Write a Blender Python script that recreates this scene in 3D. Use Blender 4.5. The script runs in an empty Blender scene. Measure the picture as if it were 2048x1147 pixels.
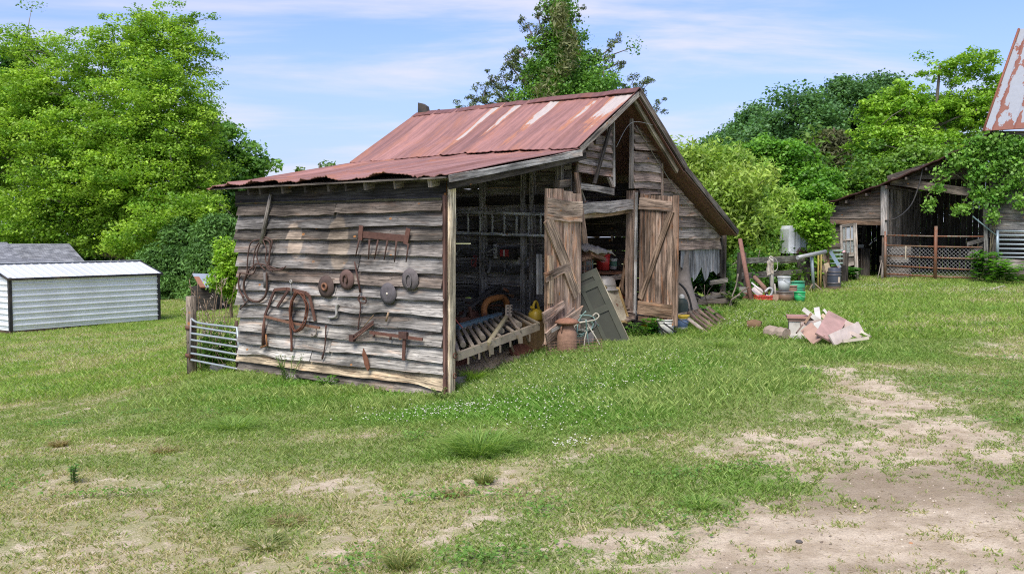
import bpy, math, random
import numpy as np
from mathutils import Vector, Matrix
random.seed(7); rng = np.random.default_rng(7)
R = math.radians
SC = bpy.context.scene
COL = SC.collection
# ------------------------------------------------------------------ camera model (photo pixels 2048 x 1147)
FPX, HZ, HCAM, VL = 1845.0, 475.0, 2.3, -1450.0
PITCH = math.atan((573.5 - HZ) / FPX)
CAM = Vector((0, 0, HCAM))
def ray(px, py):
    a = (px - 1024.0) / FPX; b = (573.5 - py) / FPX
    c, s = math.cos(PITCH), math.sin(PITCH)
    return Vector((a, c + b * s, -s + b * c))
def at(px, py, d):
    r = ray(px, py); return CAM + r * (d / r.y)
_r = ray(896, 795)
O = CAM + _r * (-HCAM / _r.z)                       # near corner of the old barn
V = ray(VL, HZ); V.z = 0; V.normalize()             # into the barn (back left)
U = Vector((V.y, -V.x, 0))                          # along the barn front (back right)
Z = Vector((0, 0, 1))
def B(u, v, z): return O + U * u + V * v + Z * z
def hit(px, py, p, n):
    r = ray(px, py); return CAM + r * ((p - CAM).dot(n) / r.dot(n))
def S(px, py, off=0.075): return hit(px, py, O - U * off, U)      # on the tool wall
def Fp(px, py, v=0.0): return hit(px, py, O + V * v, V)           # on the barn front
def Pt(px, py, u=3.4): return hit(px, py, O + U * u, U)           # on the inner partition
def uvz(p): d = p - O; return d.dot(U), d.dot(V), p.z
# ------------------------------------------------------------------ noise
def _h(ix, iy, s):
    n = (ix.astype(np.int64) * 374761393 + iy.astype(np.int64) * 668265263 + s * 1442695041) & 0x7fffffff
    n = ((n ^ (n >> 13)) * 1274126177) & 0x7fffffff
    return ((n ^ (n >> 16)) & 0xffff) / 65535.0
def vn(x, y, s=0):
    x = np.asarray(x, float); y = np.asarray(y, float)
    ix = np.floor(x); iy = np.floor(y); fx = x - ix; fy = y - iy
    fx = fx * fx * (3 - 2 * fx); fy = fy * fy * (3 - 2 * fy)
    a = _h(ix, iy, s); b = _h(ix + 1, iy, s); c = _h(ix, iy + 1, s); d = _h(ix + 1, iy + 1, s)
    return (a * (1 - fx) + b * fx) * (1 - fy) + (c * (1 - fx) + d * fx) * fy
def fbm(x, y, s=0, o=4):
    t = 0; a = .5
    for k in range(o):
        t = t + a * vn(x * 2 ** k, y * 2 ** k, s + k); a *= .5
    return t / (1 - .5 ** o)
def sst(a, b, x):
    t = np.clip((x - a) / (b - a), 0, 1); return t * t * (3 - 2 * t)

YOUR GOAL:
Write out the full listing verbatim, excluding its pictures.

FINAL RESULT:
Write a Blender Python script that recreates this scene in 3D. Use Blender 4.5. The script runs in an empty Blender scene. Measure the picture as if it were 2048x1147 pixels.
import bpy, math, random
import numpy as np
from mathutils import Vector, Matrix
random.seed(7); rng = np.random.default_rng(7)
R = math.radians
SC = bpy.context.scene
COL = SC.collection
# ------------------------------------------------------------------ camera model (photo pixels 2048 x 1147)
FPX, HZ, HCAM, VL = 1845.0, 475.0, 2.3, -1450.0
PITCH = math.atan((573.5 - HZ) / FPX)
CAM = Vector((0, 0, HCAM))
def ray(px, py):
    a = (px - 1024.0) / FPX; b = (573.5 - py) / FPX
    c, s = math.cos(PITCH), math.sin(PITCH)
    return Vector((a, c + b * s, -s + b * c))
def at(px, py, d):
    r = ray(px, py); return CAM + r * (d / r.y)
_r = ray(896, 795)
O = CAM + _r * (-HCAM / _r.z)                       # near corner of the old barn
V = ray(VL, HZ); V.z = 0; V.normalize()             # into the barn (back left)
U = Vector((V.y, -V.x, 0))                          # along the barn front (back right)
Z = Vector((0, 0, 1))
def B(u, v, z): return O + U * u + V * v + Z * z
def hit(px, py, p, n):
    r = ray(px, py); return CAM + r * ((p - CAM).dot(n) / r.dot(n))
def S(px, py, off=0.075): return hit(px, py, O - U * off, U)      # on the tool wall
def Fp(px, py, v=0.0): return hit(px, py, O + V * v, V)           # on the barn front
def Pt(px, py, u=3.4): return hit(px, py, O + U * u, U)           # on the inner partition
def uvz(p): d = p - O; return d.dot(U), d.dot(V), p.z
# ------------------------------------------------------------------ noise
def _h(ix, iy, s):
    n = (ix.astype(np.int64) * 374761393 + iy.astype(np.int64) * 668265263 + s * 1442695041) & 0x7fffffff
    n = ((n ^ (n >> 13)) * 1274126177) & 0x7fffffff
    return ((n ^ (n >> 16)) & 0xffff) / 65535.0
def vn(x, y, s=0):
    x = np.asarray(x, float); y = np.asarray(y, float)
    ix = np.floor(x); iy = np.floor(y); fx = x - ix; fy = y - iy
    fx = fx * fx * (3 - 2 * fx); fy = fy * fy * (3 - 2 * fy)
    a = _h(ix, iy, s); b = _h(ix + 1, iy, s); c = _h(ix, iy + 1, s); d = _h(ix + 1, iy + 1, s)
    return (a * (1 - fx) + b * fx) * (1 - fy) + (c * (1 - fx) + d * fx) * fy
def fbm(x, y, s=0, o=4):
    t = 0; a = .5
    for k in range(o):
        t = t + a * vn(x * 2 ** k, y * 2 ** k, s + k); a *= .5
    return t / (1 - .5 ** o)
def sst(a, b, x):
    t = np.clip((x - a) / (b - a), 0, 1); return t * t * (3 - 2 * t)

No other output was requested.